Let $k=b-c$. We want to show that $m$ divides $ak$ if and only if $\frac{m}{d}$ divides $k$.
Let $a=a_1d$ and let $m=m_1 d$. Note that $\gcd(a_1,m_1)=1$.
One direction: We show that if $\frac{m}{d}$ divides $k$, then $m$ divides $ak$. By assumption we have $k=\frac{m}{d}q=m_1q$ for some $q$. Thus $ak=(a_1 d)(m_1q)=(a_1q)m$, so $m$ divides $ak$.
The other direction: We show that if $m$ divides $ak$, the $\frac{m}{d}$ divides $k$.
We have $m_1d$ divides $(a_1d)k$, so $m_1$ divides $a_1k$. But since $d=\gcd(a,m)$, we have $\gcd(a_1,m_1)=1$. Then from $m_1$ divides $a_1k$ we can conclude that $m_1$ divides $k$.

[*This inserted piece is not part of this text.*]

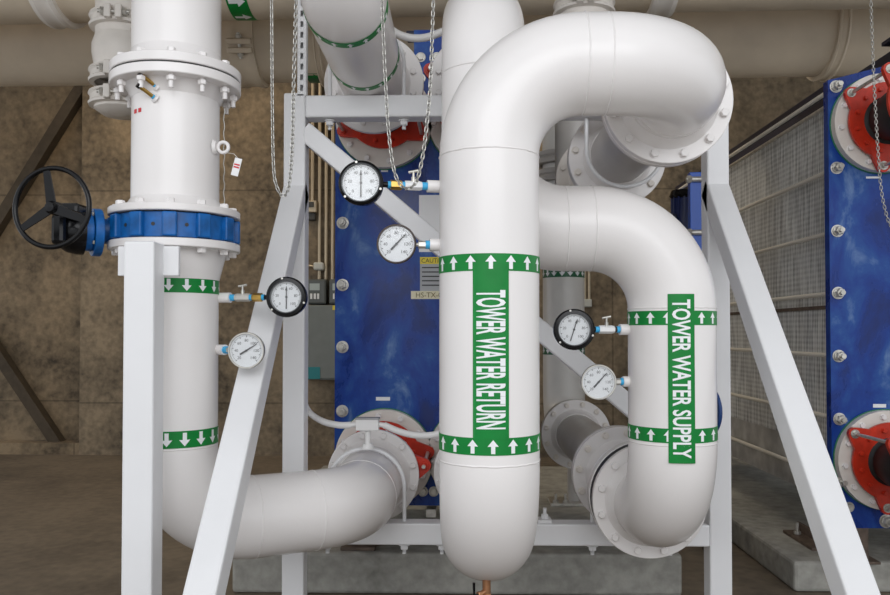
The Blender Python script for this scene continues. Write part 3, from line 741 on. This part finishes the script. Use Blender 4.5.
# narrow blue upright + motor behind the supply elbow
a = P(690, 172, 5.5); b = P(701, 172, 5.5)
t = thing('blue_upright', 'narrow bright blue steel upright seen past the supply elbow and right post', 'frame', (a.x, 5.5, 0))
part('plate', MB().rbox((a.x, 5.5, .9), (a.x + .11, 5.56, a.z), .004), mat('bright_blue_paint', (.01, .09, .48), .3), t)
for y in (178.5, 232):
    z = P(690, y, 5.46).z; part('bolt', MB().hexp((a.x - .025, 5.49, z), (1, 0, 0), .028, .03).cyl((a.x - .03, 5.49, z), (a.x + .08, 5.49, z), .02, 12), STEEL, t)
part('foot', MB().rbox((a.x + .095, 5.52, .0), (a.x + .15, 5.60, 1.1), .004), BRKT, t)
c = P(684, 226, 5.9)
t = thing('pump_motor', 'dark blue ribbed motor beside the narrow blue upright', 'motor', (c.x, 5.9, 0))
mb = MB(); 
mb.lathe([(.0001, .24), (.07, .23), (.085, .21), (.085, -.22), (.07, -.3), (.05, -.31), (.05, .006 - c.z), (.0001, .005 - c.z)], c, (0, 0, 1), 32)
for i in range(14):
    a_ = 2*pi*i/14; e = V((cos(a_), sin(a_), 0)); mb.prism([(.075, -.006), (.094, -.006), (.094, .006), (.075, .006)], c - V((0, 0, .2)), e, e.cross(V((0, 0, 1))), (0, 0, .42))
part('housing', mb, mat('motor_blue', (.008, .018, .09), .4), t)
part('cap', MB().lathe([(.0001, .04), (.09, .03), (.105, -.01), (.09, -.03)], c + V((0, 0, .23)), (0, 0, 1), 28), BLACK, t)
part('terminal_box', MB().rbox((c.x - .15, 5.82, c.z - .10), (c.x - .07, 5.96, c.z + .08), .01), DBLUE, t)

# ------------------------------------------------------------------ gauges
def gauge(px, py, Y, r, base, kind, ang, label, boss=None, numerals=('0','20','40','60','80','100'), valve=True, rim=BLACK, fittings=None, dial_scale=1.0):
    """base: point on the pipe surface; the fitting line runs horizontally to the gauge"""
    c = P(px, py, Y); base = V(base); base.z = c.z
    t = thing('gauge', label, 'gauge', (c.x, c.y, c.z - r), 'round dial gauges')
    F_ = V((0, -1, 0)); dep = .058 if kind == 'pressure' else .022
    if kind == 'pressure':
        prof = [(.0001, dep), (r * .86, dep), (r * .93, dep * .85), (r * .95, .012), (r, .010), (r, -.004), (r * .93, -.010), (r * .84 * dial_scale, -.012), (r * .82 * dial_scale, -.004), (r * .82 * dial_scale, .0)]
    else:
        prof = [(.0001, dep), (r * .9, dep), (r * .97, dep * .8), (r, .004), (r, -.006), (r * .97, -.010), (r * .92, -.010), (r * .90, -.004), (r * .90, 0)]
    rd = r * (.82 if kind == 'pressure' else .9) * dial_scale
    part('case', MB().lathe([(a, b) for a, b in prof], c, (0, 1, 0), 56), rim, t)
    if kind == 'pressure':
        mb = MB()
        for k in range(3):
            a = radians(90 + 120 * k + 12); e = V((cos(a), 0, sin(a))); mb.cyl(c + e * r * .93 + V((0, -.012, 0)), c + e * r * .93 + V((0, -.004, 0)), .004, 8)
        part('bezel', MB().lathe([(rd, -.004), (rd, -.013), (rd * 1.04, -.014), (rd * 1.07, -.011)], c, (0, 1, 0), 48), mat('dark_grey_bezel', (.09, .095, .10), .3), t)
        part('screws', mb, STEEL, t)
    dl = part('dial', MB().lathe([(.0001, -.0005), (rd, -.0005), (rd, .001), (.0001, .001)], c, (0, 1, 0), 48), DIAL, t)
    y = c.y - .0012; mk = MB()
    N = 50; a0, a1 = radians(225), radians(-45)
    for i in range(N + 1):
        a = a0 + (a1 - a0) * i / N; big = i % 5 == 0; e = V((cos(a), 0, sin(a))); s = V((-sin(a), 0, cos(a)))
        r0 = rd * (.80 if big else .86); wd = .0011 if big else .0006
        p = V((c.x, y, c.z)); mk.add([p + e*r0 - s*wd, p + e*rd*.92 - s*wd, p + e*rd*.92 + s*wd, p + e*r0 + s*wd], [(0,1,2,3)])
    part('scale_marks', mk, INK, dl)
    n = len(numerals)
    for i, tx in enumerate(numerals):
        a = a0 + (a1 - a0) * i / (n - 1); q = V((c.x + cos(a) * rd * .62, y - .0002, c.z + sin(a) * rd * .62))
        flat_text(dl, 'numeral', tx, rd * .11 * len(tx), rd * .17, q, (1, 0, 0), (0, 0, 1), INK)
    e = V((cos(radians(ang)), 0, sin(radians(ang)))); s = V((-e.z, 0, e.x)); p = V((c.x, y - .0022, c.z))
    if kind == 'pressure': poly = [(-rd*.78, -.0022), (-rd*.2, -.0018), (rd*.42, -.0018), (rd*.42, -.0045), (rd*.74, 0), (rd*.42, .0045), (rd*.42, .0018), (-rd*.2, .0018), (-rd*.78, .0022)]
    else: poly = [(-rd*.45, -.0032), (-rd*.1, -.003), (rd*.78, -.0009), (rd*.78, .0009), (-rd*.1, .003), (-rd*.45, .0032)]
    part('needle', MB().prism(poly, p, e, s, (0, -.001, 0)).cyl(p + V((0, .002, 0)), p + V((0, -.002, 0)), .004, 12), INK, t)
    part('glass', MB().lathe([(.0001, -.0085), (rd, -.0085), (rd, -.0075), (.0001, -.0075)], c, (0, 1, 0), 40), GLASS, t)
    # fitting line
    d = (base - (c + V((0, .012, 0)))); L = d.length; d = d / L; g0 = c + V((0, .012, 0)) + d * (r * .86)
    tot = (base - g0).length
    segs = fittings(tot)
    for (nm, s0, s1, rr, m, shape) in segs:
        p0 = g0 + d * s0; p1 = g0 + d * s1
        mb = MB().hexp(p0, d, rr, (p1 - p0).length, .5) if shape == 'hex' else MB().cyl(p0, p1, rr, 18)
        o = part(nm, mb, m, t)
        if nm == 'needle_valve':
            mid = (p0 + p1) / 2
            hb = MB().cyl(mid, mid + V((0, 0, .028)), .007, 12).cyl(mid + V((0, 0, .02)), mid + V((0, 0, .045)), .004, 10).cyl(mid + V((-.016, 0, .043)), mid + V((.016, 0, .049)), .0045, 10)
            part('t_handle', hb, STEEL, o)
    return t
def fit_p(white):
    def f(L):
        if L > .17: # with brass adapter
            b = .052
            return [('stem', 0, L*.12, .009, BLACK, 'c'), ('sealing_tape', L*.12, L*.17, .0115, PTFE, 'c'), ('brass_adapter', L*.17, L*.36, .0165, BRASS, 'hex'), ('sealing_tape', L*.36, L*.41, .0115, PTFE, 'c'),
                    ('needle_valve', L*.41, L*.70, .0155, white, 'hex'), ('sealing_tape', L*.70, L*.79, .0125, PTFE, 'c'), ('boss', L*.79, L + .02, .020, WHITE, 'c')]
        return [('stem', 0, L*.17, .009, BLACK, 'c'), ('sealing_tape', L*.12, L*.22, .0115, PTFE, 'c'), ('needle_valve', L*.22, L*.62, .0155, white, 'hex'), ('coupling', L*.62, L*.70, .011, BROWNRIM, 'c'), ('sealing_tape', L*.68, L*.78, .0125, PTFE, 'c'), ('boss', L*.76, L + .02, .021, WHITE, 'c')]
    return f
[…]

Remark: We have used without proof the fact that if $u$ divides $vw$ and $u$ and $v$ are relatively prime, then $u$ divides $w$. That's because it has probably been proved in your course. For a proof, we can use the Bezout argument you began. There are integers $x$ and $y$ such that $ux+vy=1$. Multiply through by $w$. We get $u(xw)+(vw)y=w$. By assumption $u$ divides $vw$, so $u$ divides $u(xw)+(vw)y$, that is, $u$ divides $w$.